- _Stated exercise_
Every line of the material below should be repeated exactly.

- _Dataset extract_
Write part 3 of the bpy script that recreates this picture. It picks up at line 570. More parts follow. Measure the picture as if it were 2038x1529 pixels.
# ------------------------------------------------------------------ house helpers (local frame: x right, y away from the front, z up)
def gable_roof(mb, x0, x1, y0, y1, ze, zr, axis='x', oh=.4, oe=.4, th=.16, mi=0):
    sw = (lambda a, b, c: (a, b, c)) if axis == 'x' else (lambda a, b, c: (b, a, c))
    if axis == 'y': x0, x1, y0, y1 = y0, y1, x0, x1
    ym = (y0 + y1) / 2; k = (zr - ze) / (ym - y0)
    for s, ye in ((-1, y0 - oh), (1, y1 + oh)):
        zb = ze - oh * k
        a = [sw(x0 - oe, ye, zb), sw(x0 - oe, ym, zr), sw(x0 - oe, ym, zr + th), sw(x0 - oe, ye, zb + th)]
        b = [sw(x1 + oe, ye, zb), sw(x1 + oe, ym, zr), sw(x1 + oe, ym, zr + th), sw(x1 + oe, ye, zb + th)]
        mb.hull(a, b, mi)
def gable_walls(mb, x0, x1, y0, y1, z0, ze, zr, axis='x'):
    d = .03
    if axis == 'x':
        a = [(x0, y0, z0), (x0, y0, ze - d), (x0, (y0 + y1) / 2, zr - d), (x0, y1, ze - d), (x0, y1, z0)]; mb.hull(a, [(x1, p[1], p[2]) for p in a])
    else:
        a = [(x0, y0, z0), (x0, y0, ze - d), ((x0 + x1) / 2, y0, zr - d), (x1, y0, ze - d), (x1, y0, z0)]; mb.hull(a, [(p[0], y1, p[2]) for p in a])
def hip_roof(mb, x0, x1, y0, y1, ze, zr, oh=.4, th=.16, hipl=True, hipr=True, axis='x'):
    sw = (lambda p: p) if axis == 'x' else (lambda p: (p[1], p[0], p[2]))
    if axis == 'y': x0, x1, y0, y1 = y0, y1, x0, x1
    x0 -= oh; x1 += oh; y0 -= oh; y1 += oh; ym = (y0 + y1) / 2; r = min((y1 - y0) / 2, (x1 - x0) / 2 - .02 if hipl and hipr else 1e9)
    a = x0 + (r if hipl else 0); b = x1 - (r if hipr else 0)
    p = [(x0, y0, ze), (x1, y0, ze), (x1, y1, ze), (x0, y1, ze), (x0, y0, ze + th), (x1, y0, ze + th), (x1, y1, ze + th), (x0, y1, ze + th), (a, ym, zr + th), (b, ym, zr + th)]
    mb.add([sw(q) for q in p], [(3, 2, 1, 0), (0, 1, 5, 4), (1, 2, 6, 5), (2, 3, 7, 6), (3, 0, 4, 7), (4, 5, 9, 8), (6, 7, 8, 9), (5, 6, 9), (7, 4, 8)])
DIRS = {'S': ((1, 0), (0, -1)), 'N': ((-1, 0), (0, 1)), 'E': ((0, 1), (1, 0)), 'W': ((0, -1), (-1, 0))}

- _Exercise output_
Write part 3 of the bpy script that recreates this picture. It picks up at line 570. More parts follow. Measure the picture as if it were 2038x1529 pixels.
# ------------------------------------------------------------------ house helpers (local frame: x right, y away from the front, z up)
def gable_roof(mb, x0, x1, y0, y1, ze, zr, axis='x', oh=.4, oe=.4, th=.16, mi=0):
    sw = (lambda a, b, c: (a, b, c)) if axis == 'x' else (lambda a, b, c: (b, a, c))
    if axis == 'y': x0, x1, y0, y1 = y0, y1, x0, x1
    ym = (y0 + y1) / 2; k = (zr - ze) / (ym - y0)
    for s, ye in ((-1, y0 - oh), (1, y1 + oh)):
        zb = ze - oh * k
        a = [sw(x0 - oe, ye, zb), sw(x0 - oe, ym, zr), sw(x0 - oe, ym, zr + th), sw(x0 - oe, ye, zb + th)]
        b = [sw(x1 + oe, ye, zb), sw(x1 + oe, ym, zr), sw(x1 + oe, ym, zr + th), sw(x1 + oe, ye, zb + th)]
        mb.hull(a, b, mi)
def gable_walls(mb, x0, x1, y0, y1, z0, ze, zr, axis='x'):
    d = .03
    if axis == 'x':
        a = [(x0, y0, z0), (x0, y0, ze - d), (x0, (y0 + y1) / 2, zr - d), (x0, y1, ze - d), (x0, y1, z0)]; mb.hull(a, [(x1, p[1], p[2]) for p in a])
    else:
        a = [(x0, y0, z0), (x0, y0, ze - d), ((x0 + x1) / 2, y0, zr - d), (x1, y0, ze - d), (x1, y0, z0)]; mb.hull(a, [(p[0], y1, p[2]) for p in a])
def hip_roof(mb, x0, x1, y0, y1, ze, zr, oh=.4, th=.16, hipl=True, hipr=True, axis='x'):
    sw = (lambda p: p) if axis == 'x' else (lambda p: (p[1], p[0], p[2]))
    if axis == 'y': x0, x1, y0, y1 = y0, y1, x0, x1
    x0 -= oh; x1 += oh; y0 -= oh; y1 += oh; ym = (y0 + y1) / 2; r = min((y1 - y0) / 2, (x1 - x0) / 2 - .02 if hipl and hipr else 1e9)
    a = x0 + (r if hipl else 0); b = x1 - (r if hipr else 0)
    p = [(x0, y0, ze), (x1, y0, ze), (x1, y1, ze), (x0, y1, ze), (x0, y0, ze + th), (x1, y0, ze + th), (x1, y1, ze + th), (x0, y1, ze + th), (a, ym, zr + th), (b, ym, zr + th)]
    mb.add([sw(q) for q in p], [(3, 2, 1, 0), (0, 1, 5, 4), (1, 2, 6, 5), (2, 3, 7, 6), (3, 0, 4, 7), (4, 5, 9, 8), (6, 7, 8, 9), (5, 6, 9), (7, 4, 8)])
DIRS = {'S': ((1, 0), (0, -1)), 'N': ((-1, 0), (0, 1)), 'E': ((0, 1), (1, 0)), 'W': ((0, -1), (-1, 0))}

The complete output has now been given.